---- Data for the task

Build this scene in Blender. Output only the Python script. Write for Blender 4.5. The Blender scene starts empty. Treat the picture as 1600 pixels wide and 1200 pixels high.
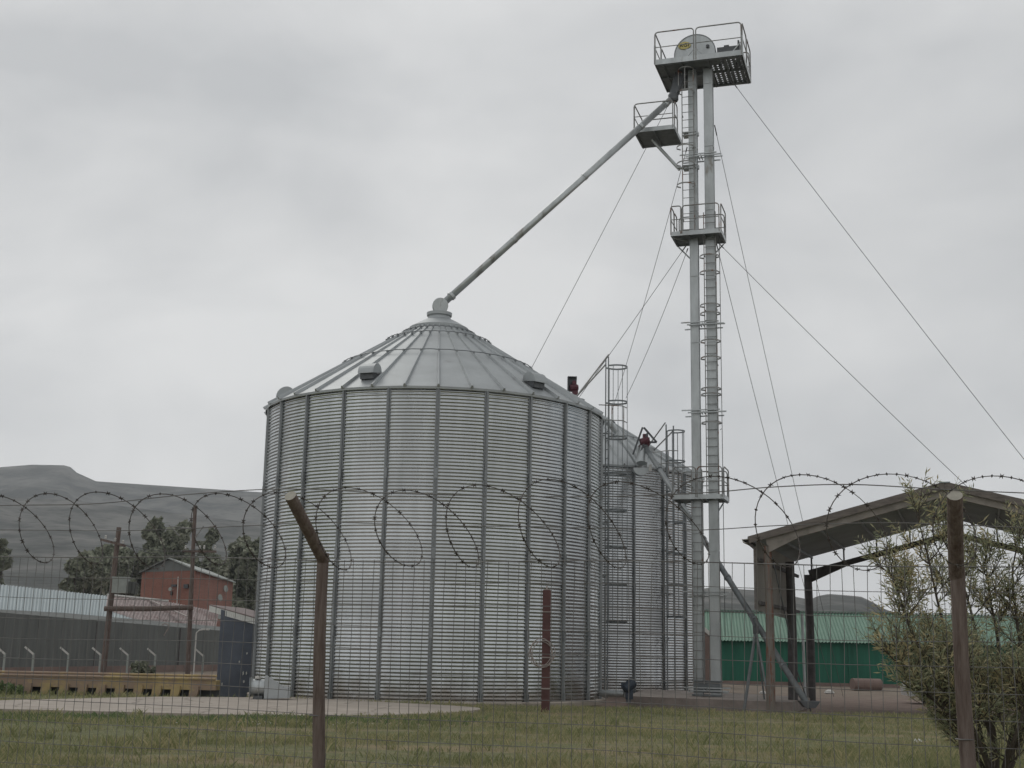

--------
---- Data for the task

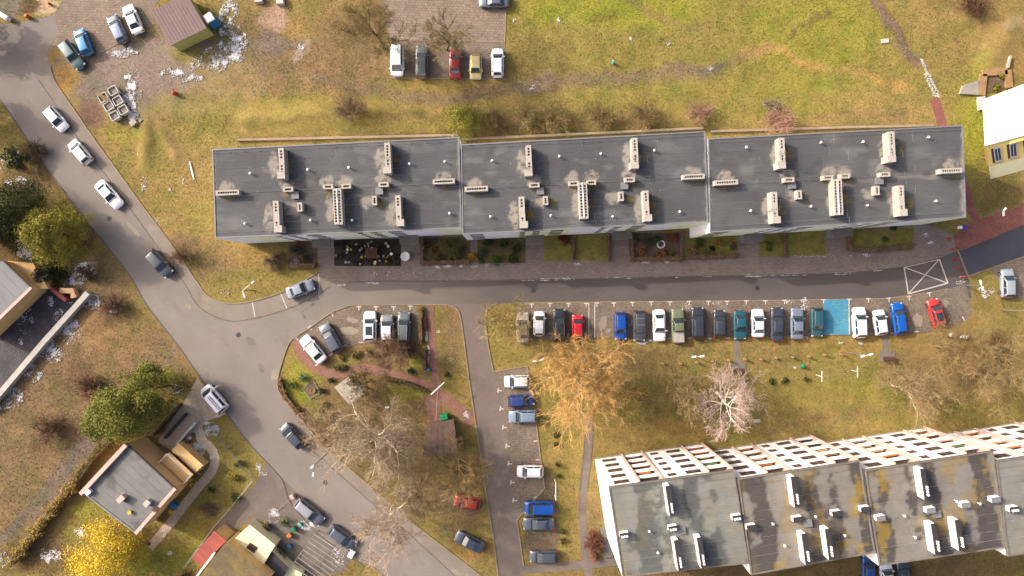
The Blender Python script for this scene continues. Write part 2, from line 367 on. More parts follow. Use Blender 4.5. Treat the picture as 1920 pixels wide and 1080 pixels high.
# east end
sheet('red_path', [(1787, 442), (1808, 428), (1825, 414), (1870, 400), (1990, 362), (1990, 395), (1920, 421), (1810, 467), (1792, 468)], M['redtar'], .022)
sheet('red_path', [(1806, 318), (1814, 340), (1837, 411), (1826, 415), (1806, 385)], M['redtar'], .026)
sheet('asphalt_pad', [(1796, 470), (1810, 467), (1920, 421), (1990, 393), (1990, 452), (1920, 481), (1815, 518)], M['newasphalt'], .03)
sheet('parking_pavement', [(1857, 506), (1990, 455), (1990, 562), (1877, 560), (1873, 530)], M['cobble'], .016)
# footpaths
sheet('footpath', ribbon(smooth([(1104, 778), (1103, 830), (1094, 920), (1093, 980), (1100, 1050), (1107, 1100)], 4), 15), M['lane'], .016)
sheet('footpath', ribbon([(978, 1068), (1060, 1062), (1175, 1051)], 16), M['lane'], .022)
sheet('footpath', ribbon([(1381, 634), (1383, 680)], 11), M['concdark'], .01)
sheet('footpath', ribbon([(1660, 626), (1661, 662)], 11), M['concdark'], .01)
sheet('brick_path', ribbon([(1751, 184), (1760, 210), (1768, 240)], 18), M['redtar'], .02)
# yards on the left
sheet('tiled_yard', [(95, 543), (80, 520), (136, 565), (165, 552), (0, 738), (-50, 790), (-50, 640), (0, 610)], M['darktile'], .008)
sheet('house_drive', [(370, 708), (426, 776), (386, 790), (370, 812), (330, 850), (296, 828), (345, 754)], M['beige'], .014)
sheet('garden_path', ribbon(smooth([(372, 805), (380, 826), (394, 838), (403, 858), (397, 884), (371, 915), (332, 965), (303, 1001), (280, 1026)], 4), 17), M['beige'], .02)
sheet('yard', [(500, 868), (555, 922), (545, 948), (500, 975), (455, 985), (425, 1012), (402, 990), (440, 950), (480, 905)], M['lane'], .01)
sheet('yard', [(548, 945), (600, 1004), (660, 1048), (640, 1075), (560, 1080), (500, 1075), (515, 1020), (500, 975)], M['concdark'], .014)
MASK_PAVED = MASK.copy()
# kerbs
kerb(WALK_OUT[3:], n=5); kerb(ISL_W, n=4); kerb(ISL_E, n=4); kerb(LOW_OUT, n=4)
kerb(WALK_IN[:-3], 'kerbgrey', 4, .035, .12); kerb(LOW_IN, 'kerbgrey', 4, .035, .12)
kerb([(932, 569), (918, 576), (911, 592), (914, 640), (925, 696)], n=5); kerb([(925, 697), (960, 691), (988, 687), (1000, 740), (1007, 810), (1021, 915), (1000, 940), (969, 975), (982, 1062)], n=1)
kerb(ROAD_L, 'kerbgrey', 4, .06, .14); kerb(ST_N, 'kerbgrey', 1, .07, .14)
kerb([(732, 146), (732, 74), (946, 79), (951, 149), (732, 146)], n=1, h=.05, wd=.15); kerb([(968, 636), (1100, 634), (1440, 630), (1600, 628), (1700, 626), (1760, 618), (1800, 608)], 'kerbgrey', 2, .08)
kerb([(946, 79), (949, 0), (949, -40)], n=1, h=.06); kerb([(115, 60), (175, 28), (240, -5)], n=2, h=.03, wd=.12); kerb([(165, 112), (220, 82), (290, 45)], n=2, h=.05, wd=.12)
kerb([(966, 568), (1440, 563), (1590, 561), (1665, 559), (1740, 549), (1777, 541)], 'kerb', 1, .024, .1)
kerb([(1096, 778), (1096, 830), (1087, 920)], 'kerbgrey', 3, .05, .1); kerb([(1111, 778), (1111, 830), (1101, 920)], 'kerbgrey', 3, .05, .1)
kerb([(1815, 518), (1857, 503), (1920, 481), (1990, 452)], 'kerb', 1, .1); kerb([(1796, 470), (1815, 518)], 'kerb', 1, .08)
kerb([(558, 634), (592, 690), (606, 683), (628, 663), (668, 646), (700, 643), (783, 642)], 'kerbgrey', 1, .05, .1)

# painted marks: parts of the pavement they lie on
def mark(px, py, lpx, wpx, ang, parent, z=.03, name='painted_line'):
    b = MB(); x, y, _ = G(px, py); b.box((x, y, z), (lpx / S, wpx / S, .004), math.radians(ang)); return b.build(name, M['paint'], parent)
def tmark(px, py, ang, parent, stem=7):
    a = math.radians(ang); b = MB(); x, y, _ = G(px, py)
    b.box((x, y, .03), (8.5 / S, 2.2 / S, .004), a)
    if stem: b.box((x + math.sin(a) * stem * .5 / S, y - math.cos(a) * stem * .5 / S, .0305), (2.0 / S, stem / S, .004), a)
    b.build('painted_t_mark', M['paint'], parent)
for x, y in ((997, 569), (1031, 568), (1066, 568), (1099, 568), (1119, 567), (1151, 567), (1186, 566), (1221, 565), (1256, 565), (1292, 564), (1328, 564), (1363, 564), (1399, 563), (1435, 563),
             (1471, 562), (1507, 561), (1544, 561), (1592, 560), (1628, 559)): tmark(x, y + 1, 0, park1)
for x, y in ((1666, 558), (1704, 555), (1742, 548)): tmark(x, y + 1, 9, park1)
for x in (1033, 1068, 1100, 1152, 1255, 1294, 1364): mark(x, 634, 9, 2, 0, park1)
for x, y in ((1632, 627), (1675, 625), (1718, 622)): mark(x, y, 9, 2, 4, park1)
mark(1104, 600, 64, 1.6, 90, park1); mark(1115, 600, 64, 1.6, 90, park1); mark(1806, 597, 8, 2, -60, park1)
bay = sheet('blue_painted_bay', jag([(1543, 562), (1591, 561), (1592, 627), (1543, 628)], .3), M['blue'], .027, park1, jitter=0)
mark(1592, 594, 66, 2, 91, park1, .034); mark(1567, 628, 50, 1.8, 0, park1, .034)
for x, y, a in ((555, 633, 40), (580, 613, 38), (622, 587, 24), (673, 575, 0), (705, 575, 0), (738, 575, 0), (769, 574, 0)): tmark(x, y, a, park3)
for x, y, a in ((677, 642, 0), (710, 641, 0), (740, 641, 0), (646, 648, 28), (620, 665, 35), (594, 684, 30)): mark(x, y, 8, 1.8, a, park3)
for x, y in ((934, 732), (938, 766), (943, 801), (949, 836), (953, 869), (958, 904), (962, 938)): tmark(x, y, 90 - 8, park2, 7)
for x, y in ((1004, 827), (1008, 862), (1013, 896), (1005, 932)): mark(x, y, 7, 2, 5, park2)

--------

Using the entries above, return each line that includes the word "scene".

Build this scene in Blender. Output only the Python script. Write for Blender 4.5. The Blender scene starts empty. Treat the picture as 1600 pixels wide and 1200 pixels high.
The Blender Python script for this scene continues. Write part 2, from line 367 on. More parts follow. Use Blender 4.5. Treat the picture as 1920 pixels wide and 1080 pixels high.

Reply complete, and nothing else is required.